Thursday, September 25, 2008

Students on a Balance Sheet

Inside Higher Ed reports today about Spelman College's new financial aid initiative intended to ensure students make it to graduation. Says Spelman's Vice President for Development:
The worst thing from our perspective would be to have a student who’s a senior, who may have upwards of $60,000 in loans, not be able to graduate.
Indeed. Students don't get partial credit for completing half of a college degree. It's all or nothing, and it's much more difficult to find a job that will allow you to repay tens of thousands of dollars in student loans if you don't have a diploma in hand. But you don't hear much about the relationship between student loan defaults and the United States' low college graduation rates - less than two-thirds of students overall graduate in six-years, and less than half of minority students graduate on time. The ten-year default rate for students with high debt loads who received a four year college degree is 20 percent. For students who don't get a degree, that number is certainly much higher.

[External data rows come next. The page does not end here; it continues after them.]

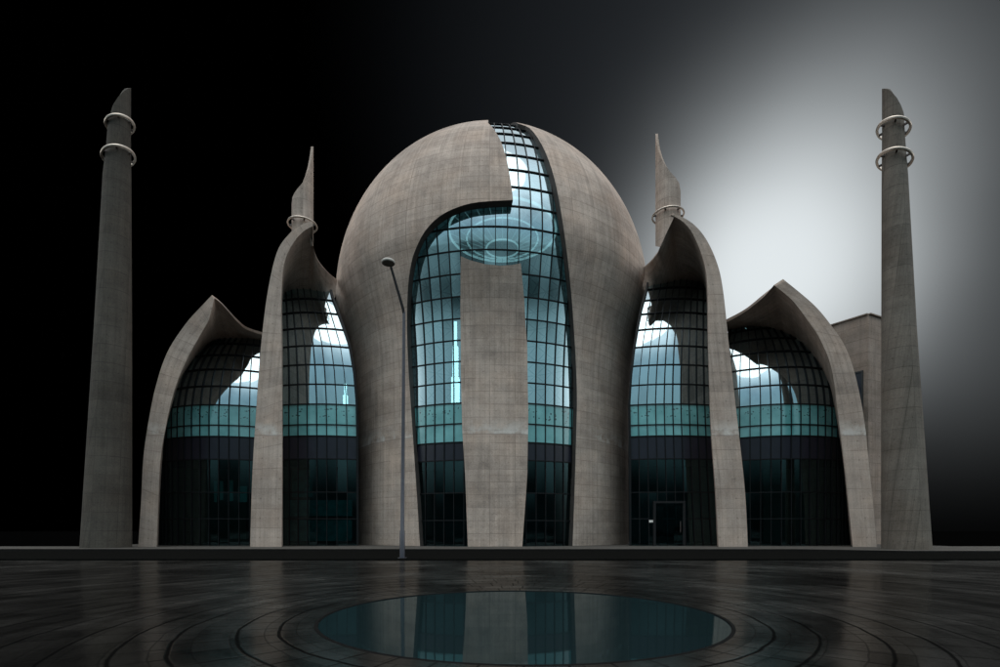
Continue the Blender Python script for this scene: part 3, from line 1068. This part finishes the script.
minaret('dark tapered concrete minaret standing left of the building', 44, .15,
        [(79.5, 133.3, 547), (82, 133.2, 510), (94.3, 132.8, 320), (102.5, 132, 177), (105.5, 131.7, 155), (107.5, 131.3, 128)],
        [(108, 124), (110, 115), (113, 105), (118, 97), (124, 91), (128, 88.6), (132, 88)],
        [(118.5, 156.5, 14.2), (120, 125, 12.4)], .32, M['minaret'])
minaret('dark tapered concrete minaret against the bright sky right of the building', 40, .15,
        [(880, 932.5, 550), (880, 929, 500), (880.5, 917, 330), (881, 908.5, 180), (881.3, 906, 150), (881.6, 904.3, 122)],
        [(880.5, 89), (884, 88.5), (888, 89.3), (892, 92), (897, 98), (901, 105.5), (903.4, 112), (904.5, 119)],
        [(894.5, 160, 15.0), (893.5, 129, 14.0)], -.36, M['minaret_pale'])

# ------------------------------------------------------------------ annex
A, B, Cc = at(820, 547, 58), at(868.5, 547, 54), at(905, 547, 57)
for p in (A, B, Cc):
    p.z = .1
zt = 25.0
ax = tag(empty('annex_building', B), 'plain brown concrete block with one dark window behind the right arch', 'building')
mb = MB()
back = [Vector((Cc.x + 1, 66, .1)), Vector((A.x + 2, 66, .1))]
loop = [A, B, Cc] + back
for i in range(5):
    p, q = loop[i], loop[(i + 1) % 5]
    mb.poly([p, q, Vector((q.x, q.y, zt)), Vector((p.x, p.y, zt))])
mb.poly([Vector((p.x, p.y, zt)) for p in loop])
mb.build('wall', M['annex'], ax)
dirAB = (B - A).normalized(); nAB = Vector((dirAB.y, -dirAB.x, 0))
# window close to the corner
L = (B - A).length
zw0, zw1 = EYE + (HZ - 414) / F * 54.6, EYE + (HZ - 371) / F * 54.6
mid = A + dirAB * (L - 1.9)
mb = MB()
wc = Vector((mid.x, mid.y, (zw0 + zw1) / 2)) + nAB * .05
hz = (zw1 - zw0) / 2
for sx in (-1, 1):
    mb.obox(wc + dirAB * sx * 1.35, dirAB, nAB, up, .08, .1, hz)
for sz in (-1, 1):
    mb.obox(wc + up * sz * (hz - .08), dirAB, nAB, up, 1.27, .098, .08)
w = mb.build('window', M['frame'], ax)
mb = MB(); mb.obox(wc, dirAB, nAB, up, 1.27, .02, hz - .16); mb.build('pane', M['spandrel'], w)
mb = MB()
top = [Vector((p.x, p.y, zt)) for p in loop]
for i in (0, 1, 2):
    p, q = top[i], top[i + 1]
    dd = (q - p).normalized(); nn = Vector((dd.y, -dd.x, 0))
    mb.obox((p + q) / 2 + up * .06 + nn * .03 - dd * 0, dd, nn, up, (q - p).length / 2 - .05, .16, .06)
mb.build('coping', M['annex'], ax)
bpy.context.view_layer.update()
for o in ax.children:
    o.matrix_parent_inverse = ax.matrix_world.inverted()

# ------------------------------------------------------------------ street lamp
ld = 29.6
b0 = at(402.3, 531 + F * EYE / ld, ld); b0.z = 0
lamp = tag(empty('street_lamp', b0), 'tall slim street lamp with a slanted arm and round flat head', 'street lamp')
bend = at(404, 312, ld); tip = at(391, 267, ld - .25)
mb = MB(); mb.tube([b0, b0 + up * 1.6, b0 + up * 1.65, (b0 + bend) / 2, bend], [.155, .15, .12, .105, .09], 14); mb.build('pole', M['pole'], lamp)
mb = MB()
mb.tube([bend - up * .1, bend + (tip - bend) * .08, tip], [.092, .085, .075], 12)
mb.build('arm', M['mullion'], lamp)
mb = MB(); mb.obox(b0 + up * .012, (1, 0, 0), (0, 1, 0), (0, 0, 1), .24, .24, .012); mb.build('base_plate', M['pole'], lamp)
hc = at(388.3, 262.3, ld - .3)
mb = MB()
sec = [(.02, .16), (.2, .15), (.34, .10), (.40, .02), (.40, -.05), (.36, -.08)]
mb.grid([[hc + Vector((r * math.cos(2 * math.pi * q / 32), r * math.sin(2 * math.pi * q / 32), z)) for q in range(32)] for r, z in sec][::-1], closed=True)
hd = mb.build('lamp_head', M['lamp'], lamp)
mb = MB(); mb.poly([hc + Vector((.36 * math.cos(-2 * math.pi * q / 32), .36 * math.sin(-2 * math.pi * q / 32), -.075)) for q in range(32)])
mb.build('lens', M['lens'], hd)
bpy.context.view_layer.update()
for o in lamp.children:
    o.matrix_parent_inverse = lamp.matrix_world.inverted()
hd_children = hd.children
for o in hd_children:
    o.matrix_parent_inverse = hd.matrix_world.inverted()

# ------------------------------------------------------------------ setting
PX, PY, PR = .41, 9.68, 3.76
mb = MB(); mb.poly([(-2500, -600, -.5), (2500, -600, -.5), (2500, 4000, -.5), (-2500, 4000, -.5)])
tag(mb.build('ground', M['ground']), 'dark bare ground reaching to the horizon', 'ground', kind='structure')


def plate(pts, z0, z1, mb, mi=0, ms=1):
    mb.poly([(x, y, z1) for x, y in pts], mi)
    for (a, b), (c_, d_) in zip(pts, pts[1:] + pts[:1]):
        mb.poly([(a, b, z0), (c_, d_, z0), (c_, d_, z1), (a, b, z1)], ms)


mb = MB()
plate([(-140, 40.9), (-30, 40.4), (24, 40.2), (30, 36.6), (140, 36.6), (140, 47.2), (43, 47.6), (43, 67), (-40, 67), (-40, 47.4), (-140, 46.6)], -.5, .146, mb)
tag(mb.build('pavement', [M['pavement'], M['kerb']]), 'pale pavement along the foot of the building', 'pavement', kind='structure')
mb = MB(); plate([(-140, 28.7), (140, 28.7), (140, 36.6), (30, 36.6), (24, 40.2), (-30, 40.4), (-140, 40.9)], -.5, 0, mb, 0, 0)
tag(mb.build('road', M['road']), 'dark asphalt road between pavement and plaza', 'road', kind='structure')
mb = MB(); plate([(-140, 27.0), (140, 27.0), (140, 28.68), (-140, 28.68)], -.5, -.10, mb, 0, 0)
tag(mb.build('gutter', M['grate']), 'black drain gutter along the plaza edge', 'gutter', kind='structure')
# plaza: one sheet with a round opening for the pool
mb = MB()
X0, X1, Y0, Y1 = -60, 60, -5, 27.0
angs = [2 * math.pi * i / 128 for i in range(128)] + [math.atan2(y - PY, x - PX) % (2 * math.pi) for x in (X0, X1) for y in (Y0, Y1)]
angs = sorted(angs)
inn, outr, low = [], [], []
for a in angs:
    cx_, sy_ = math.cos(a), math.sin(a)
    t = min(((X1 if cx_ > 0 else X0) - PX) / cx_ if abs(cx_) > 1e-9 else 1e9, ((Y1 if sy_ > 0 else Y0) - PY) / sy_ if abs(sy_) > 1e-9 else 1e9)
    inn.append(mb.vert((PX + PR * cx_, PY + PR * sy_, 0))); outr.append(mb.vert((PX + t * cx_, PY + t * sy_, 0)))
    low.append(mb.vert((PX + t * cx_, PY + t * sy_, -.5)))
for i in range(len(angs)):
    j = (i + 1) % len(angs)
    mb.face([inn[i], outr[i], outr[j], inn[j]]); mb.face([outr[i], low[i], low[j], outr[j]])
tag(mb.build('plaza', mat_plaza(PX, PY)), 'wet dark stone plaza paved in rings round the pool', 'plaza', kind='structure')
pool = tag(empty('pool_basin', (PX, PY, -.1)), 'round sunken basin with a thin dark steel rim in the plaza', 'pool')


def lathe(sec, cx_, cy_, n=128):
    m_ = MB()
    m_.grid([[Vector((cx_ + r * math.cos(2 * math.pi * q / n), cy_ + r * math.sin(2 * math.pi * q / n), z)) for q in range(n)] for r, z in sec], closed=True)
    return m_


lathe([(.02, -.42), (PR - .07, -.42), (PR - .07, -.03)], PX, PY).build('basin', M['basin'], pool)
lathe([(PR - .06, -.3), (PR - .06, .003), (PR - .001, .003), (PR - .001, -.02)], PX, PY).build('rim', M['rim'], pool)
for o in pool.children:
    bpy.context.view_layer.update(); o.matrix_parent_inverse = pool.matrix_world.inverted()
mb = MB(); mb.poly([(PX + (PR - .062) * math.cos(2 * math.pi * q / 128), PY + (PR - .062) * math.sin(2 * math.pi * q / 128), -.012) for q in range(128)])
tag(mb.build('water', M['water']), 'still teal water mirroring the building', 'water', kind='structure')

# ------------------------------------------------------------------ sky, sun
SUN_EL, SUN_AZ = 66, 196          # azimuth from +Y clockwise: behind the camera, a little to the left
world = bpy.data.worlds.new('World'); scn.world = world
world.use_nodes = True
wt = world.node_tree; wt.nodes.clear()
k = NT.__new__(NT); k.t = wt; k.m = None
out = k.n('ShaderNodeOutputWorld')
gen = k.n('ShaderNodeTexCoord').outputs['Generated']
nv = k.n('ShaderNodeVectorMath', operation='NORMALIZE'); k.link(gen, nv.inputs[0]); dirv = nv.outputs[0]
sx = k.n('ShaderNodeSeparateXYZ'); k.link(dirv, sx.inputs[0])


def ang_to(v):
    v = Vector(v).normalized()
    dp = k.n('ShaderNodeVectorMath', operation='DOT_PRODUCT'); k.link(dirv, dp.inputs[0]); dp.inputs[1].default_value = v
    return k.math('MULTIPLY', k.math('ARCCOSINE', k.math('MINIMUM', dp.outputs['Value'], .99999)), 180 / math.pi)


def pxdir(px, py):
    return ((px - 500) / F, 1, (HZ - py) / F)


cloud = k.rng(k.noise(dirv, 1.6, 3, .5), .3, .7, -1.2, 1.2)


def lobe(px, py, sig, w):
    g_ = k.math('DIVIDE', k.math('ADD', ang_to(pxdir(px, py)), cloud), sig)
    return k.math('MULTIPLY', k.math('POWER', 2.71828, k.math('MULTIPLY', k.math('MULTIPLY', g_, g_), -1.0)), w)


gg = k.math('ADD', lobe(768, 278, 9.3, 1.0), lobe(830, 140, 8.5, .08))
gg = k.math('ADD', gg, lobe(960, 400, 10, .035))
gl = k.math('SUBTRACT', 1.0, k.math('POWER', k.math('MAXIMUM', k.math('SUBTRACT', 1.0, gg), 0.0), 1.75))
lowdark = k.rng(sx.outputs[2], -.02, .32, .1, 1, True)
gl = k.math('MULTIPLY', gl, lowdark)
wide = k.math('MULTIPLY', k.rng(ang_to(pxdir(800, 120)), 5, 42, 1, 0, True), .019)
wide = k.math('MULTIPLY', wide, k.rng(sx.outputs[2], .0, .3, .3, 1, True))
front = k.mix(gl, (.0, .0, .0), (.74, .79, .81))
front = k.mix(1.0, front, k.mix(wide, (0, 0, 0), (.85, .98, 1.15)), 'ADD')
# brighter overcast behind the camera and overhead: it lights the fronts and shows in the glass
el_ = k.math('MULTIPLY', k.math('ARCSINE', sx.outputs[2]), 180 / math.pi)
zen = k.rng(k.math('ADD', el_, k.rng(k.noise(dirv, 3, 4, .55), .3, .7, -1, 1)), 47.8, 55, 0, 1, True)
backm = k.rng(sx.outputs[1], .36, -.15, 0, 1, True)
cl2 = k.rng(k.noise(dirv, 2.4, 6, .6), .35, .68, .65, 1.3)
low = k.math('MULTIPLY', k.rng(sx.outputs[1], .1, -.5, 0, 1, True), k.rng(el_, 3.5, 11, .03, 1, True))
lowc = k.mix(k.math('MULTIPLY', low, cl2), (0, 0, 0), (.29, .46, .50))
hi = k.math('MAXIMUM', k.math('MULTIPLY', backm, k.rng(el_, 26, 68, 0, 1.9, True)), k.math('MULTIPLY', zen, 3.0))
bcol = k.mix(1.0, lowc, k.mix(k.math('MULTIPLY', hi, cl2), (0, 0, 0), (.97, .98, 1.0)), 'ADD')
# breaks in the cloud far out to either side, well outside the view: they edge the dome with light
sides = None
for sgn in (-1, 1):
    q_ = k.math('DIVIDE', ang_to((sgn, -.22, .48)), 15)
    q_ = k.math('POWER', 2.71828, k.math('MULTIPLY', k.math('MULTIPLY', q_, q_), -1.0))
    sides = q_ if sides is None else k.math('ADD', sides, q_)
bcol = k.mix(1.0, bcol, k.mix(k.math('MULTIPLY', sides, 1.0), (0, 0, 0), (3.2, 3.15, 3.1)), 'ADD')
tot = k.mix(1.0, front, bcol, 'ADD')
bg1 = k.n('ShaderNodeBackground'); k.link(tot, bg1.inputs[0]); bg1.inputs[1].default_value = 1.0
sky = k.n('ShaderNodeTexSky', sky_type='NISHITA'); sky.sun_disc = False
sky.sun_elevation = R_(SUN_EL); sky.sun_rotation = R_(SUN_AZ)
bg2 = k.n('ShaderNodeBackground'); bg2.inputs[1].default_value = .05
k.link(k.mix(k.math('MULTIPLY', backm, k.rng(el_, 8, 30, .0, .6)), (0, 0, 0), sky.outputs[0]), bg2.inputs[0])
ad = k.n('ShaderNodeAddShader'); k.link(bg1.outputs[0], ad.inputs[0]); k.link(bg2.outputs[0], ad.inputs[1])
k.link(ad.outputs[0], out.inputs[0])

sl = bpy.data.lights.new('sun', 'SUN'); sl.energy = .65; sl.angle = R_(45); sl.color = (1, .95, .88)
so = bpy.data.objects.new('sun', sl); col.objects.link(so)
az = R_(SUN_AZ); e = R_(SUN_EL)
dsun = Vector((math.sin(az) * math.cos(e), math.cos(az) * math.cos(e), math.sin(e)))
so.rotation_euler = (-dsun).to_track_quat('-Z', 'Y').to_euler()
so.location = dsun * 80

cam = bpy.data.cameras.new('camera'); cam.sensor_width = 36; cam.lens = 18; cam.clip_end = 6000; cam.clip_start = .1
cam.shift_y = (HZ - 333.5) / 1000
co = bpy.data.objects.new('camera', cam); col.objects.link(co)
co.location = (0, 0, EYE); co.rotation_euler = (R_(90), 0, 0)
scn.camera = co
vs_ = scn.view_settings
vs_.view_transform = 'Standard'; vs_.look = 'None'; vs_.exposure = 0; vs_.gamma = 1; vs_.use_curve_mapping = False
scn.render.resolution_x, scn.render.resolution_y = 1024, 683
scn.cycles.max_bounces = 8; scn.cycles.transparent_max_bounces = 16
scn.cycles.sample_clamp_indirect = 4
scn.cycles.use_denoising = True
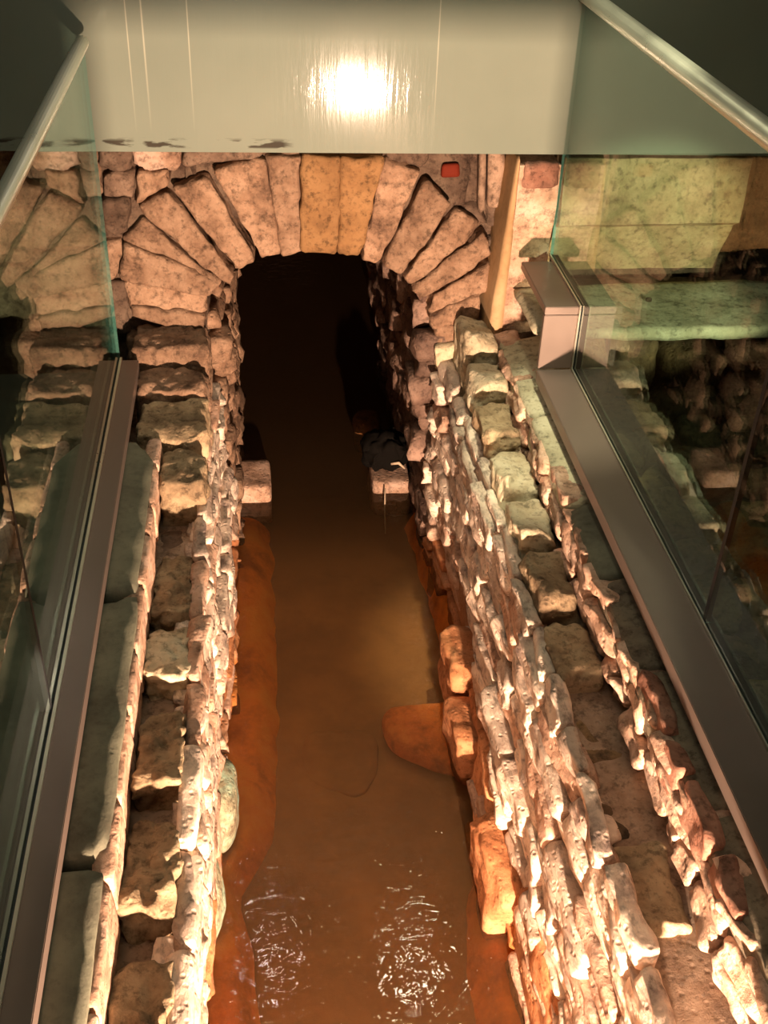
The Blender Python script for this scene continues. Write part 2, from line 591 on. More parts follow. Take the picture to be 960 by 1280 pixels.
# ------------------------------------------------------------------ room shell
ARCH = 4.0          # plane of the arch face
FAS = 3.88          # plane of the painted beam
fas = box('wall_back', -3.0, 3.0, -0.15, 0.15, 1.80, 4.8, M['fascia'])
fas.location = (0, FAS + 0.15, 0)
fas.rotation_euler = (0, 0, math.radians(-1.1))
tag(fas, 'painted grey-green beam wall with drips, spanning above the stone arch', kind='structure')
tag(box('wall_left', -3.1, -3.0, -3.0, 4.2, -0.3, 4.8, M['grey_wall']), 'dark grey hall wall beyond the left glass', kind='structure')
tag(box('wall_right', 3.0, 3.1, -3.0, 4.2, -0.3, 4.8, M['grey_wall']), 'dark grey hall wall beyond the right glass', kind='structure')
tag(box('ceiling', -3.1, 3.1, -3.0, 4.2, 4.8, 4.9, M['grey_wall']), 'dark hall ceiling', kind='structure')
tag(box('floor', -3.0, -0.60, -3.0, 3.9, 0.75, 0.95, M['grey_floor']), 'dark grey floor beyond the left glass', kind='structure')
# visitor platform the photographer stands on, spanning the channel
pf = tag(box('floor_platform', -3.0, 3.0, -3.0, 0.84, 1.31, 1.38, M['grid']), 'visitor platform spanning the channel', kind='structure')  # front edge set forward to cut the floodlight on the upper beam
box('light_baffle', -3.0, 0.25, 0.82, 0.84, 1.10, 1.31, M['grid'], pf)  # unseen plates added to mask the floodlight from the sides of the beam
box('light_baffle', 0.72, 3.0, 0.82, 0.84, 1.10, 1.31, M['grid'], pf)

# ------------------------------------------------------------------ channel bed and water
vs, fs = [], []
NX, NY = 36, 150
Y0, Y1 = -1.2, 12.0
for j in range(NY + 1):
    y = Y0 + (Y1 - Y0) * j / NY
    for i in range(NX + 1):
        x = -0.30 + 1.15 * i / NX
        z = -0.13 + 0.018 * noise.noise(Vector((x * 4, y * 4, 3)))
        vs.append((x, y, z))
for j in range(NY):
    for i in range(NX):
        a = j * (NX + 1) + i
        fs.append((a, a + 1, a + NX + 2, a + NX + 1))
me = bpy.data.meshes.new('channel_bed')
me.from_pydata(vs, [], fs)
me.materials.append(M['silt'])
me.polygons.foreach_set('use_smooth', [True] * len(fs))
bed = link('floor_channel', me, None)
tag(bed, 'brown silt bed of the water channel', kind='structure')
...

Spelman provides a great example to other colleges interested in raising graduation rates and reducing student loan defaults. And colleges can start by reallocating some of the financial aid that is currently going to recruit wealthy students and use it to ensure that students don't just have access to a four-year degree, but actually attain it.

Over at Higher Ed Watch, Stephen Burd writes another good post on why we shouldn't be bailing out student loan companies, and says "These defaults are not just numbers on a balance sheet, they're students." So true.